There have been a few times I have reached out to her best friend. She has been amazing, and told me that she told my ex that she's making a huge mistake. She has told me to not beat myself up (impossible for me) and that if it's meant to be, it will be. Now that she has moved to her school and I am about to be back in her atmosphere (two hours away), I decided to reach out one more time. Her friend told me that she knows its painful, but that it seems that my ex is moving on and is just really excited about starting her new life with no ties. She said it's hard to tell what she's actually feeling and doesn't know anything for sure. She assured me that she felt really strongly for me but noted her personality trait of when she has her mind made up to follow up on it.
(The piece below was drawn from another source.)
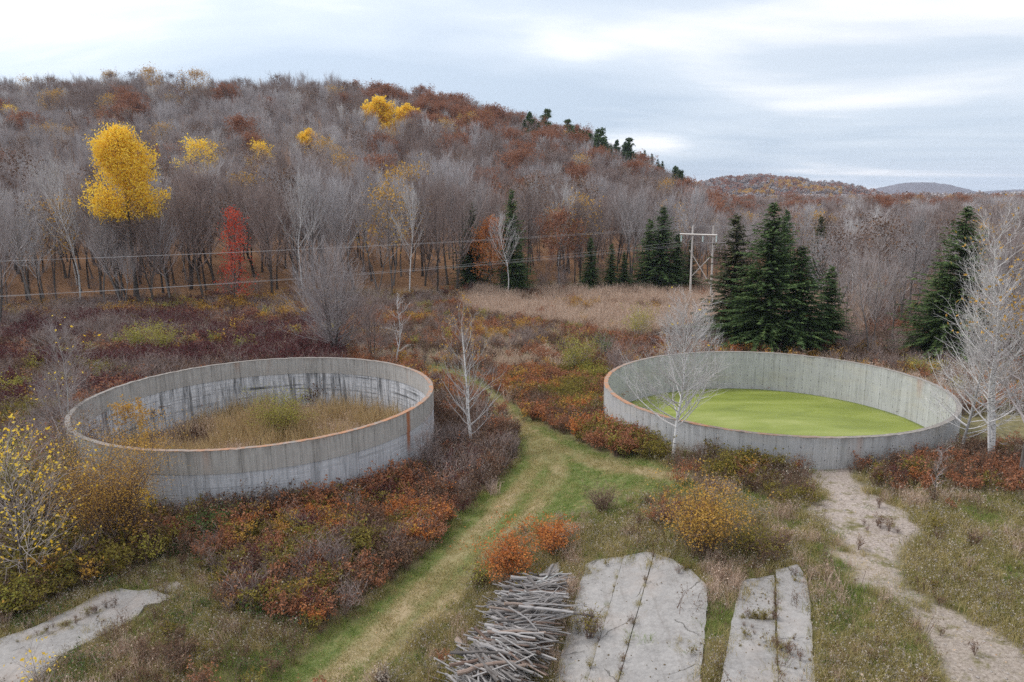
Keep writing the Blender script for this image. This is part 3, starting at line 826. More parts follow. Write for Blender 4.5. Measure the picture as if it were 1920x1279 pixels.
# ------------------------------------------------------------------ ground
def rutmask(X, Y):
    rut = np.zeros_like(X)
    for line in RUTS:
        W = np.array([at(*q) for q in line])
        for a, b_ in zip(W[:-1], W[1:]):
            ab = b_ - a; tt = np.clip(((X - a[0]) * ab[0] + (Y - a[1]) * ab[1]) / (ab @ ab), 0, 1)
            dd = np.hypot(X - a[0] - tt * ab[0], Y - a[1] - tt * ab[1])
            rut = np.maximum(rut, (1 - ss(0.25, 0.85, dd)))
    return rut
def build_ground():
    def axis(a, b, s, lo, hi, gr):
        c = list(np.arange(a, b + 1e-6, s)); d = s
        x = c[-1]
        while x < hi: d *= gr; x += d; c.append(x)
        d = s; x = c[0]; pre = []
        while x > lo: d *= gr; x -= d; pre.append(x)
        return np.array(pre[::-1] + c)
    xs = axis(-40, 42, 0.28, -4200, 4200, 1.07)
    ys = axis(16, 66, 0.28, -60, 6000, 1.045)
    X, Y = np.meshgrid(xs, ys); Z = height(X, Y)
    nx, ny = len(xs), len(ys)
    px, py, dep = proj(X, np.maximum(Y, 1), Z)
    ok = (dep > 3)
    def soft(poly):     # fraction of jittered samples inside, gives ragged edges
        s = 0
        for k in range(6):
            jx = (vn(X, Y, 0.5, 40 + k) - 0.5) * 34; jy = (vn(X, Y, 0.5, 60 + k) - 0.5) * 20
            s = s + inpoly(px + jx, py + jy, poly)
        return np.where(ok, s / 6.0, 0)
    mp = soft(P_PATH)
    mg = np.maximum(soft(P_GRAV), soft(P_DIRT) * 0.85)
    mr = soft(P_REED)
    # worn wheel lines along the track
    rut = rutmask(X, Y)
    rut *= 0.35 + 0.65 * ss(0.35, 0.6, fbm(X, Y, 3, 77))
    edge = np.interp(px, EDX, EDY)
    mf = (ss(0, 18, edge - py + (fbm(X, Y, 6, 8) - 0.5) * 30) * (Y > 50))
    V = np.stack([X.ravel(), Y.ravel(), Z.ravel()], 1)
    i = np.arange(nx * ny).reshape(ny, nx)
    Fq = np.stack([i[:-1, :-1], i[:-1, 1:], i[1:, 1:], i[1:, :-1]], -1).reshape(-1, 4)
    cx = V[Fq].mean(1)
    inside = (np.hypot(cx[:, 0] - T1['c'][0], cx[:, 1] - T1['c'][1]) < T1['r'] - 0.17) | (np.hypot(cx[:, 0] - T2['c'][0], cx[:, 1] - T2['c'][1]) < T2['r'] - 0.17)
    am = {'m_path': mp, 'm_grav': mg, 'm_reed': mr, 'm_rut': rut, 'm_forest': mf}
    fp = mp.ravel()[Fq].mean(1) > 0.5
    gxy = (px.ravel()[Fq].mean(1), py.ravel()[Fq].mean(1))
    fg = inpoly(*gxy, P_GRAV); fd = inpoly(*gxy, P_DIRT)
    cls = np.zeros(len(Fq), int); cls[fp] = 1; cls[fg] = 2; cls[fd] = 3; cls[inside] = -1
    for c, nm, lb in ((0, 'ground', 'rough autumn ground of dry grass and fallen leaves'), (1, 'grass_path', 'mown grass track with worn wheel lines between the tanks'),
                      (2, 'gravel_ground', 'bare pale gravel patch in front of the right tank'), (3, 'dirt_track', 'sandy dirt track running to the lower right corner')):
        f = Fq[cls == c]; use = np.unique(f); mapi = np.zeros(len(V), int); mapi[use] = np.arange(len(use))
        me = bpy.data.meshes.new(nm); me.from_pydata(V[use].tolist(), [], mapi[f].tolist())
        for k, a in am.items():
            at_ = me.attributes.new(k, 'FLOAT', 'POINT'); at_.data.foreach_set('value', a.ravel()[use].astype(np.float32))
        me.materials.append(M['ground']); me.polygons.foreach_set('use_smooth', np.ones(len(f), bool))
        tag(link(nm, me), lb, None, None, 'structure')
RUTS = [[(600, 1290), (720, 1180), (860, 1040), (960, 930), (1010, 870), (1000, 820), (940, 760), (840, 705)],
        [(680, 1290), (790, 1180), (920, 1040), (1010, 950), (1050, 890), (1040, 850), (1000, 810)],
        [(1020, 830), (1120, 870), (1240, 890), (1400, 930), (1520, 985), (1640, 1075)]]
EDX = [-400, 0, 200, 420, 600, 850, 1050, 1300, 1450, 1700, 1920, 2400]
EDY = [596, 590, 578, 568, 562, 549, 541, 530, 528, 535, 560, 570]
build_ground()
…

If and when she may be interested in reconciliation, she will reach out to me.

 

I've pretty much accepted that there is no action I can take that will help me in any way. It is still painful and tough to let go when you don't want to and were kind of blindsided by everything. Really, I just miss her and want to talk to her straight-forwardly. I'm trying to look forward as well, but I don't know anyone at the school or state I am going to. It's funny how hope works. When it first happened, I thought we would be back together in a couple of days. Then, I thought by the time school started. Now, I just want to leave the door open for some day. Her friend is right. Her personality is to really not think about things like this and it hurts a lot.

 

 

I suppose I was looking for any advice at all on this situation. She does mean a lot to me.